EXERCISE PROMPT:
Repeat exactly the lines from the start of the material below up to and including the "0.6), t, True)" line.

#### DATASET EXCERPT

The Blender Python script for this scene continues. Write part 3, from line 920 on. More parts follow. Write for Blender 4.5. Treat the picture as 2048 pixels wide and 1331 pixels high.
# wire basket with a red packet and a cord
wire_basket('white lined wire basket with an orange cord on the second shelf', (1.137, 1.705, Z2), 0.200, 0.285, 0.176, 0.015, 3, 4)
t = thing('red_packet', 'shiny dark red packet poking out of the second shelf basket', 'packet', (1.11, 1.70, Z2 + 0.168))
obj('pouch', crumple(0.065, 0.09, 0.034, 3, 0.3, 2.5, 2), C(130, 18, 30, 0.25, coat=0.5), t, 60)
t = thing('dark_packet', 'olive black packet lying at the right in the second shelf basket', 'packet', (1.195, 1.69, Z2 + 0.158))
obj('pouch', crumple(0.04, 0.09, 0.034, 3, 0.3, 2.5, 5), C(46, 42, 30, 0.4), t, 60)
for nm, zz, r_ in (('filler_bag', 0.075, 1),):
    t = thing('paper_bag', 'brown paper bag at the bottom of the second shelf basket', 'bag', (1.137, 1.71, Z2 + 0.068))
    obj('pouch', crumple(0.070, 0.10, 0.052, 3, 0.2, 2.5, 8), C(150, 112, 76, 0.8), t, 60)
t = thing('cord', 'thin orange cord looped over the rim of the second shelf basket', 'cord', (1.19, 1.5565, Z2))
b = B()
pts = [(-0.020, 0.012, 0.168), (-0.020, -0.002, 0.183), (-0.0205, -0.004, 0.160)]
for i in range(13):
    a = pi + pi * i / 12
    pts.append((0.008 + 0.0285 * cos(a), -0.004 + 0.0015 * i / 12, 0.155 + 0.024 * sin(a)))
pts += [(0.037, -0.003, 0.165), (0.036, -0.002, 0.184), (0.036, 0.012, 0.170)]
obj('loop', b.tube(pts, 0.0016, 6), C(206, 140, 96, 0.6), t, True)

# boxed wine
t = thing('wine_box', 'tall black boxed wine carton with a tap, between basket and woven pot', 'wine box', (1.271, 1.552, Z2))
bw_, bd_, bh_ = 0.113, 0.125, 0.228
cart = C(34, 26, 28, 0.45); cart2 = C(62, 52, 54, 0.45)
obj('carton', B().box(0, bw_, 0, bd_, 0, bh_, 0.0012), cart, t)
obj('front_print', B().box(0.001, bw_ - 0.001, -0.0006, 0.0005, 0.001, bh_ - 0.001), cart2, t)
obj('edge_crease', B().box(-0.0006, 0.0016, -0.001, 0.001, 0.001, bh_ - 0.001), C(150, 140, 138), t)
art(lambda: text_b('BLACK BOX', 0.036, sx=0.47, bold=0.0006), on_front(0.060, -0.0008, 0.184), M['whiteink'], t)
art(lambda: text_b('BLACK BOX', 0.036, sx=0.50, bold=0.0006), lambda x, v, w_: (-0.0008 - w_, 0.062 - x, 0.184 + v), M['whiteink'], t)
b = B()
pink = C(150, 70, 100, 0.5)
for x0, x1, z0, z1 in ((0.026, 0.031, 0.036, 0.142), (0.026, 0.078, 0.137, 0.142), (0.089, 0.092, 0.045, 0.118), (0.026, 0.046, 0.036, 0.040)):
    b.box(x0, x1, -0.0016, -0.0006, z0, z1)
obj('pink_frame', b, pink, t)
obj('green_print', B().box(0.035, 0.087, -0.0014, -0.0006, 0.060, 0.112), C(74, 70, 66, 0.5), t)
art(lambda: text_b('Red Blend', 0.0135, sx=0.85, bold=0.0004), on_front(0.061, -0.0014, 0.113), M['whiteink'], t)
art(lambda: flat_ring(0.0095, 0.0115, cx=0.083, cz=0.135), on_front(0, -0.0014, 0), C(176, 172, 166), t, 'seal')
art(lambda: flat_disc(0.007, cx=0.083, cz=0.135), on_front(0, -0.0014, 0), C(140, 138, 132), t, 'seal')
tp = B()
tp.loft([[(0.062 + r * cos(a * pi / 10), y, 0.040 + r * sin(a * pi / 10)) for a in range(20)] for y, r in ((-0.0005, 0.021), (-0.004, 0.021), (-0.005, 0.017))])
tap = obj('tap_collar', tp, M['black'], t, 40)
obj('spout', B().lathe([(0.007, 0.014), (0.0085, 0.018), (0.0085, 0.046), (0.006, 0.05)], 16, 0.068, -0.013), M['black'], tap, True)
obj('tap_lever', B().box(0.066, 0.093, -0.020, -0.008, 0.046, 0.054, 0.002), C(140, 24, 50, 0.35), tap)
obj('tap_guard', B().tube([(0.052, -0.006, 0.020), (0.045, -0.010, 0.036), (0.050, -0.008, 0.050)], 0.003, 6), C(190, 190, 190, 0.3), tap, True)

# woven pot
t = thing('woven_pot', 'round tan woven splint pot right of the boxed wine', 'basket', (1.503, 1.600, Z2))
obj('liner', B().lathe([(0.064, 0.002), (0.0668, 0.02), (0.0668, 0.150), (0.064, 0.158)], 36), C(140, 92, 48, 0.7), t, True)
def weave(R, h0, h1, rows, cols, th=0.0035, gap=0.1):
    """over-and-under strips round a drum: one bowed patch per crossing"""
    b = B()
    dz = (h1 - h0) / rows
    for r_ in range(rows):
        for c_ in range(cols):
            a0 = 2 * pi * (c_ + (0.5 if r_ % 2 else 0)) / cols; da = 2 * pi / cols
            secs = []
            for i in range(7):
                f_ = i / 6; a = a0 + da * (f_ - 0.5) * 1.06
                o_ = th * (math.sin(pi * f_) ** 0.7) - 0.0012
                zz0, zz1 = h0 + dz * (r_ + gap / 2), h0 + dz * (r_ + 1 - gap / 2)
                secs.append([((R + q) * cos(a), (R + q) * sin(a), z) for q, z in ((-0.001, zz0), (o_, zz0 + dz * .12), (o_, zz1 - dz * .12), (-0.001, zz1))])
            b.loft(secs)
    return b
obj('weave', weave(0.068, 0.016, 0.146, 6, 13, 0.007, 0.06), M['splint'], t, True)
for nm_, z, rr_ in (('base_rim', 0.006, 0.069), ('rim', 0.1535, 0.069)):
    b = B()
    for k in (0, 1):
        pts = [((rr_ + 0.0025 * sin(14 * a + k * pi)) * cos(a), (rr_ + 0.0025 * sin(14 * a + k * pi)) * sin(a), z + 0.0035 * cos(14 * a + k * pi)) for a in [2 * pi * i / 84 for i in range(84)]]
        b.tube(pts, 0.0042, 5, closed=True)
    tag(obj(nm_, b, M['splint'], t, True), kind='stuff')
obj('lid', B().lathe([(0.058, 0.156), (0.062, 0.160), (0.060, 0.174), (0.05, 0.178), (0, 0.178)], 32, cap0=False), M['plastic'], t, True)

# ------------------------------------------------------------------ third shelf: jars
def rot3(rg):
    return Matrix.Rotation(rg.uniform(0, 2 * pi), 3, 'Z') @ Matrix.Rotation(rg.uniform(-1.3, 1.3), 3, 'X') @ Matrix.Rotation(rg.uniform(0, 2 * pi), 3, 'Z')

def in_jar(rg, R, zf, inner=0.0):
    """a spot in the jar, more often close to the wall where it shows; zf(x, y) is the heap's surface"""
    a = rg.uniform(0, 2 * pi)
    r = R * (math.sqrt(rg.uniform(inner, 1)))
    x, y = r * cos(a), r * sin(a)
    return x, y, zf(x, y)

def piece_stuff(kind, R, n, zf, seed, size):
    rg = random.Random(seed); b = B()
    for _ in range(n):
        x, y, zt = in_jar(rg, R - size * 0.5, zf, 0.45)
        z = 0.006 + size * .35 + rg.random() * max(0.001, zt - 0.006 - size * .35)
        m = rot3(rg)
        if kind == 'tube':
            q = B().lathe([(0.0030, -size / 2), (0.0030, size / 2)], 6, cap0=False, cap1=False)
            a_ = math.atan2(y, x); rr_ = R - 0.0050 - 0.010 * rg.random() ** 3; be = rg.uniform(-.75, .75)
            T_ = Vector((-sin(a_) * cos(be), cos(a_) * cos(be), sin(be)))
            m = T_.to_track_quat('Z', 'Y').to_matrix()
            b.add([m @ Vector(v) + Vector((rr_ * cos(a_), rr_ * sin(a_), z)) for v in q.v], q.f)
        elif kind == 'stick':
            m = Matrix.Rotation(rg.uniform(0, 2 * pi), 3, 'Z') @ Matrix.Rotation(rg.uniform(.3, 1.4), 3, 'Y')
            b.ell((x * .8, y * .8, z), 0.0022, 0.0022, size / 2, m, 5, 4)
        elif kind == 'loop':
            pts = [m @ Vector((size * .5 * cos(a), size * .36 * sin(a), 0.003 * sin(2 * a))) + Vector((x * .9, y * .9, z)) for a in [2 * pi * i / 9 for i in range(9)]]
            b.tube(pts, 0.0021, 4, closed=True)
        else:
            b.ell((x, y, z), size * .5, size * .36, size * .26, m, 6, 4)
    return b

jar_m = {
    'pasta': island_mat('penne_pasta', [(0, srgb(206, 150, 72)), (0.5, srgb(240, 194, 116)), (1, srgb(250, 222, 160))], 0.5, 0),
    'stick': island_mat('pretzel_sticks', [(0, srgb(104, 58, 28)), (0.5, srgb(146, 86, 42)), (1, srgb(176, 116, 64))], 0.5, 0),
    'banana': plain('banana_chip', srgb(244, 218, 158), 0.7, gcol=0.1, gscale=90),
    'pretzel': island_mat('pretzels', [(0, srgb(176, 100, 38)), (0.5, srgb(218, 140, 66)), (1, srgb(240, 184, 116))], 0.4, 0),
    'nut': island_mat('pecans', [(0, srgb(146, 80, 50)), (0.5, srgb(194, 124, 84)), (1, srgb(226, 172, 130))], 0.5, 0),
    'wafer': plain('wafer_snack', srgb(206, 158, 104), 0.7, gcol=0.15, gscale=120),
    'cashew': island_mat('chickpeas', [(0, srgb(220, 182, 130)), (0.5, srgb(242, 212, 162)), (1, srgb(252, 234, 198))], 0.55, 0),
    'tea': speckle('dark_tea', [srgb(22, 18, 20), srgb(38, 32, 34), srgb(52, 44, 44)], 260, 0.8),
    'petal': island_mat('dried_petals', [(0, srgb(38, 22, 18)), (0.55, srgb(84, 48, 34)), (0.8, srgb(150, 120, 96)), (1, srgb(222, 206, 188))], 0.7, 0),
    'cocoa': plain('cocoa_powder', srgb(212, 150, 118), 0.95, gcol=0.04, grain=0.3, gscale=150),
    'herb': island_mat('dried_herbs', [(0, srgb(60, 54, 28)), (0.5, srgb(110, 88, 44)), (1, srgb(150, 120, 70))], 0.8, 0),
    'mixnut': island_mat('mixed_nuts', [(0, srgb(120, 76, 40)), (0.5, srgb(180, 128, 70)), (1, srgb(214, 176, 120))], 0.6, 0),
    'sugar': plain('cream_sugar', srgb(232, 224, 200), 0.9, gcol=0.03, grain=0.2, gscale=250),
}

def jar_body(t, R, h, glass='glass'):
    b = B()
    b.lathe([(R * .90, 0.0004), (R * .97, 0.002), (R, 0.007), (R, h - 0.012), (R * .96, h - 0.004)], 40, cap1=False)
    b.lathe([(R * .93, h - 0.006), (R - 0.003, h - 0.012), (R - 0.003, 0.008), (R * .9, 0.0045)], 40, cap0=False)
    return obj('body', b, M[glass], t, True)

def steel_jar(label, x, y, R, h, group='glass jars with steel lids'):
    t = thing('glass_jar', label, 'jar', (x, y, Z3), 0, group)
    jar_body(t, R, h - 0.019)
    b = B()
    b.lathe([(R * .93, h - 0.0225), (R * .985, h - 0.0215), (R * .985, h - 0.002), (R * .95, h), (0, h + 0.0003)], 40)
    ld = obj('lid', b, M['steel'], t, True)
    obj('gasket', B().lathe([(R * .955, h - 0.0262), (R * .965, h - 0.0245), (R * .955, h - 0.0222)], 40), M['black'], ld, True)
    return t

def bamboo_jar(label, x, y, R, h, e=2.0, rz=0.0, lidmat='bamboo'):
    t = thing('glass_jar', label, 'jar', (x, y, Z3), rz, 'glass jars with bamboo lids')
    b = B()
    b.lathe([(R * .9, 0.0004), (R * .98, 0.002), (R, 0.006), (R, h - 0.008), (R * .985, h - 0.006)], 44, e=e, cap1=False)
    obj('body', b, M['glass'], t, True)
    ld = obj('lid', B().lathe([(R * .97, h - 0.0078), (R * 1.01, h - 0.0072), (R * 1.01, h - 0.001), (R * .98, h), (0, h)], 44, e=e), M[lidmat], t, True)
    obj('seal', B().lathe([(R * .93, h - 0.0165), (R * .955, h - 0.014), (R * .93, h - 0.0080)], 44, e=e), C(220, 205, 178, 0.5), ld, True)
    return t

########

RESPONSE:
The Blender Python script for this scene continues. Write part 3, from line 920 on. More parts follow. Write for Blender 4.5. Treat the picture as 2048 pixels wide and 1331 pixels high.
# wire basket with a red packet and a cord
wire_basket('white lined wire basket with an orange cord on the second shelf', (1.137, 1.705, Z2), 0.200, 0.285, 0.176, 0.015, 3, 4)
t = thing('red_packet', 'shiny dark red packet poking out of the second shelf basket', 'packet', (1.11, 1.70, Z2 + 0.168))
obj('pouch', crumple(0.065, 0.09, 0.034, 3, 0.3, 2.5, 2), C(130, 18, 30, 0.25, coat=0.5), t, 60)
t = thing('dark_packet', 'olive black packet lying at the right in the second shelf basket', 'packet', (1.195, 1.69, Z2 + 0.158))
obj('pouch', crumple(0.04, 0.09, 0.034, 3, 0.3, 2.5, 5), C(46, 42, 30, 0.4), t, 60)
for nm, zz, r_ in (('filler_bag', 0.075, 1),):
    t = thing('paper_bag', 'brown paper bag at the bottom of the second shelf basket', 'bag', (1.137, 1.71, Z2 + 0.068))
    obj('pouch', crumple(0.070, 0.10, 0.052, 3, 0.2, 2.5, 8), C(150, 112, 76, 0.8), t, 60)
t = thing('cord', 'thin orange cord looped over the rim of the second shelf basket', 'cord', (1.19, 1.5565, Z2))
b = B()
pts = [(-0.020, 0.012, 0.168), (-0.020, -0.002, 0.183), (-0.0205, -0.004, 0.160)]
for i in range(13):
    a = pi + pi * i / 12
    pts.append((0.008 + 0.0285 * cos(a), -0.004 + 0.0015 * i / 12, 0.155 + 0.024 * sin(a)))
pts += [(0.037, -0.003, 0.165), (0.036, -0.002, 0.184), (0.036, 0.012, 0.170)]
obj('loop', b.tube(pts, 0.0016, 6), C(206, 140, 96, 0.6), t, True)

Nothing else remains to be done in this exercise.